**DATA EXTRACT**
-- -- --

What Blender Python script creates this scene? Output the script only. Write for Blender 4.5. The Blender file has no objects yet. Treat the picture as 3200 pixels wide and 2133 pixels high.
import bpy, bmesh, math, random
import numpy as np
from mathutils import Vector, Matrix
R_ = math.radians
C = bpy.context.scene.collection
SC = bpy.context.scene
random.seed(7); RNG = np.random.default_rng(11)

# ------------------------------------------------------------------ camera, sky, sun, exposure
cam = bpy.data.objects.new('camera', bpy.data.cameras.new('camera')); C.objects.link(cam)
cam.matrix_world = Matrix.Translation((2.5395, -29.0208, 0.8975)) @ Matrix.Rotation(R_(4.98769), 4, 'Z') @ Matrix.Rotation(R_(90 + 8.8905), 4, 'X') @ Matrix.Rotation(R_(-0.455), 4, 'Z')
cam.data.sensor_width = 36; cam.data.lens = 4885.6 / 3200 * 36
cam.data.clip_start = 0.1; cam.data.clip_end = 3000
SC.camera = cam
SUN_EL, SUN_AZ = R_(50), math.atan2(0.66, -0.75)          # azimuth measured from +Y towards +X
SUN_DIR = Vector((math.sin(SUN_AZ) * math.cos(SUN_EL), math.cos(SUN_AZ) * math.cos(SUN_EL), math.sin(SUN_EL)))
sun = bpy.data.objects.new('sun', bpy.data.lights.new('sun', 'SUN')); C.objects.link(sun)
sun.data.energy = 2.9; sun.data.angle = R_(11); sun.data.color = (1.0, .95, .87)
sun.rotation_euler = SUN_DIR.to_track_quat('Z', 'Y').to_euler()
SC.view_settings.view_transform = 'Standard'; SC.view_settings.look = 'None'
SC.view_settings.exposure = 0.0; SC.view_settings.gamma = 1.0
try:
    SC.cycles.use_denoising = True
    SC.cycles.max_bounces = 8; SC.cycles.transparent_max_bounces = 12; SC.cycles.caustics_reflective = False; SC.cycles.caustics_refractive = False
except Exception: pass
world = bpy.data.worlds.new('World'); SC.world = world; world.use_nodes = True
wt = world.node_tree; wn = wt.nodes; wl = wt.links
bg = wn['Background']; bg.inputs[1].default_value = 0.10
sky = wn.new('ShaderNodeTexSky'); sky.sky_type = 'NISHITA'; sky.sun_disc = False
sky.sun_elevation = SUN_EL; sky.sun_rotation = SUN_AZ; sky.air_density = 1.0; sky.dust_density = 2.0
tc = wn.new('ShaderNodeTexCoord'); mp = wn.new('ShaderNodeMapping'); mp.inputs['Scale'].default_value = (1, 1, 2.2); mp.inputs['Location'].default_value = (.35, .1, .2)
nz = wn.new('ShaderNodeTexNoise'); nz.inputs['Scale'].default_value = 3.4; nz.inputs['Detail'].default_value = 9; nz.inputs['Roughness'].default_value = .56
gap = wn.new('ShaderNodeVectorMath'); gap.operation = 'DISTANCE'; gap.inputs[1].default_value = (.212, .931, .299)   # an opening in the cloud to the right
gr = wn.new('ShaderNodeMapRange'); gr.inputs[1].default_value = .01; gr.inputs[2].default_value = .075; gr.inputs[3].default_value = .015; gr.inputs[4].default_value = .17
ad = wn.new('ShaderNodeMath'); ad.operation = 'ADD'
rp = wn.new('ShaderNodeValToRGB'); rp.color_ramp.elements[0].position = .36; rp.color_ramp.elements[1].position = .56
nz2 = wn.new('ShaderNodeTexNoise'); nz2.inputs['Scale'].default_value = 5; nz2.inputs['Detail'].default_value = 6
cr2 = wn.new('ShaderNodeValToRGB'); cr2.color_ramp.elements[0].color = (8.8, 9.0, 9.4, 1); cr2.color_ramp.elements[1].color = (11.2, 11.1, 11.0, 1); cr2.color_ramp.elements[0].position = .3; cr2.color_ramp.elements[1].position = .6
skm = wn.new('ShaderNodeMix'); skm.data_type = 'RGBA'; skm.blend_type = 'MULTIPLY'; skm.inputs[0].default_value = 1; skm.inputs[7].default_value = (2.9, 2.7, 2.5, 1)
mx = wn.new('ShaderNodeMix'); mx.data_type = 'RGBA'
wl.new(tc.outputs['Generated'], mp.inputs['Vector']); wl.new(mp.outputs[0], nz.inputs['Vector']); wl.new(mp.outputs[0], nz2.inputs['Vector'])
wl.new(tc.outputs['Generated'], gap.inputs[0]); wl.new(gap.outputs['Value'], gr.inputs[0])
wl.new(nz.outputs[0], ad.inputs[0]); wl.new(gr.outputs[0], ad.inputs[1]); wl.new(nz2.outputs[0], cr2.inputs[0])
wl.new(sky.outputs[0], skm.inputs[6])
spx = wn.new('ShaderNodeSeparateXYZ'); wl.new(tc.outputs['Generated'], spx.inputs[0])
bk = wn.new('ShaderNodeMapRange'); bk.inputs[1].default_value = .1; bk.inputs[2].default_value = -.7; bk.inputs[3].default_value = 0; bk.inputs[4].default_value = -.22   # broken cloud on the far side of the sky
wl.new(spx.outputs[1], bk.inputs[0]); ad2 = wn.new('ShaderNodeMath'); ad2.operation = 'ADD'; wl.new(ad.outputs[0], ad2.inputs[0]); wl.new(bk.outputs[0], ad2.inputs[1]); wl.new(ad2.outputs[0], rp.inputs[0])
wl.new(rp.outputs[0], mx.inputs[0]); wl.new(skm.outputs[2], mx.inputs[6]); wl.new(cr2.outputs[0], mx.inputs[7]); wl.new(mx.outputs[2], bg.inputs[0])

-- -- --

**THE EXERCISE**
Retype the whole listing above exactly.

**SOLUTION BELOW**
What Blender Python script creates this scene? Output the script only. Write for Blender 4.5. The Blender file has no objects yet. Treat the picture as 3200 pixels wide and 2133 pixels high.
import bpy, bmesh, math, random
import numpy as np
from mathutils import Vector, Matrix
R_ = math.radians
C = bpy.context.scene.collection
SC = bpy.context.scene
random.seed(7); RNG = np.random.default_rng(11)

# ------------------------------------------------------------------ camera, sky, sun, exposure
cam = bpy.data.objects.new('camera', bpy.data.cameras.new('camera')); C.objects.link(cam)
cam.matrix_world = Matrix.Translation((2.5395, -29.0208, 0.8975)) @ Matrix.Rotation(R_(4.98769), 4, 'Z') @ Matrix.Rotation(R_(90 + 8.8905), 4, 'X') @ Matrix.Rotation(R_(-0.455), 4, 'Z')
cam.data.sensor_width = 36; cam.data.lens = 4885.6 / 3200 * 36
cam.data.clip_start = 0.1; cam.data.clip_end = 3000
SC.camera = cam
SUN_EL, SUN_AZ = R_(50), math.atan2(0.66, -0.75)          # azimuth measured from +Y towards +X
SUN_DIR = Vector((math.sin(SUN_AZ) * math.cos(SUN_EL), math.cos(SUN_AZ) * math.cos(SUN_EL), math.sin(SUN_EL)))
sun = bpy.data.objects.new('sun', bpy.data.lights.new('sun', 'SUN')); C.objects.link(sun)
sun.data.energy = 2.9; sun.data.angle = R_(11); sun.data.color = (1.0, .95, .87)
sun.rotation_euler = SUN_DIR.to_track_quat('Z', 'Y').to_euler()
SC.view_settings.view_transform = 'Standard'; SC.view_settings.look = 'None'
SC.view_settings.exposure = 0.0; SC.view_settings.gamma = 1.0
try:
    SC.cycles.use_denoising = True
    SC.cycles.max_bounces = 8; SC.cycles.transparent_max_bounces = 12; SC.cycles.caustics_reflective = False; SC.cycles.caustics_refractive = False
except Exception: pass
world = bpy.data.worlds.new('World'); SC.world = world; world.use_nodes = True
wt = world.node_tree; wn = wt.nodes; wl = wt.links
bg = wn['Background']; bg.inputs[1].default_value = 0.10
sky = wn.new('ShaderNodeTexSky'); sky.sky_type = 'NISHITA'; sky.sun_disc = False
sky.sun_elevation = SUN_EL; sky.sun_rotation = SUN_AZ; sky.air_density = 1.0; sky.dust_density = 2.0
tc = wn.new('ShaderNodeTexCoord'); mp = wn.new('ShaderNodeMapping'); mp.inputs['Scale'].default_value = (1, 1, 2.2); mp.inputs['Location'].default_value = (.35, .1, .2)
nz = wn.new('ShaderNodeTexNoise'); nz.inputs['Scale'].default_value = 3.4; nz.inputs['Detail'].default_value = 9; nz.inputs['Roughness'].default_value = .56
gap = wn.new('ShaderNodeVectorMath'); gap.operation = 'DISTANCE'; gap.inputs[1].default_value = (.212, .931, .299)   # an opening in the cloud to the right
gr = wn.new('ShaderNodeMapRange'); gr.inputs[1].default_value = .01; gr.inputs[2].default_value = .075; gr.inputs[3].default_value = .015; gr.inputs[4].default_value = .17
ad = wn.new('ShaderNodeMath'); ad.operation = 'ADD'
rp = wn.new('ShaderNodeValToRGB'); rp.color_ramp.elements[0].position = .36; rp.color_ramp.elements[1].position = .56
nz2 = wn.new('ShaderNodeTexNoise'); nz2.inputs['Scale'].default_value = 5; nz2.inputs['Detail'].default_value = 6
cr2 = wn.new('ShaderNodeValToRGB'); cr2.color_ramp.elements[0].color = (8.8, 9.0, 9.4, 1); cr2.color_ramp.elements[1].color = (11.2, 11.1, 11.0, 1); cr2.color_ramp.elements[0].position = .3; cr2.color_ramp.elements[1].position = .6
skm = wn.new('ShaderNodeMix'); skm.data_type = 'RGBA'; skm.blend_type = 'MULTIPLY'; skm.inputs[0].default_value = 1; skm.inputs[7].default_value = (2.9, 2.7, 2.5, 1)
mx = wn.new('ShaderNodeMix'); mx.data_type = 'RGBA'
wl.new(tc.outputs['Generated'], mp.inputs['Vector']); wl.new(mp.outputs[0], nz.inputs['Vector']); wl.new(mp.outputs[0], nz2.inputs['Vector'])
wl.new(tc.outputs['Generated'], gap.inputs[0]); wl.new(gap.outputs['Value'], gr.inputs[0])
wl.new(nz.outputs[0], ad.inputs[0]); wl.new(gr.outputs[0], ad.inputs[1]); wl.new(nz2.outputs[0], cr2.inputs[0])
wl.new(sky.outputs[0], skm.inputs[6])
spx = wn.new('ShaderNodeSeparateXYZ'); wl.new(tc.outputs['Generated'], spx.inputs[0])
bk = wn.new('ShaderNodeMapRange'); bk.inputs[1].default_value = .1; bk.inputs[2].default_value = -.7; bk.inputs[3].default_value = 0; bk.inputs[4].default_value = -.22   # broken cloud on the far side of the sky
wl.new(spx.outputs[1], bk.inputs[0]); ad2 = wn.new('ShaderNodeMath'); ad2.operation = 'ADD'; wl.new(ad.outputs[0], ad2.inputs[0]); wl.new(bk.outputs[0], ad2.inputs[1]); wl.new(ad2.outputs[0], rp.inputs[0])
wl.new(rp.outputs[0], mx.inputs[0]); wl.new(skm.outputs[2], mx.inputs[6]); wl.new(cr2.outputs[0], mx.inputs[7]); wl.new(mx.outputs[2], bg.inputs[0])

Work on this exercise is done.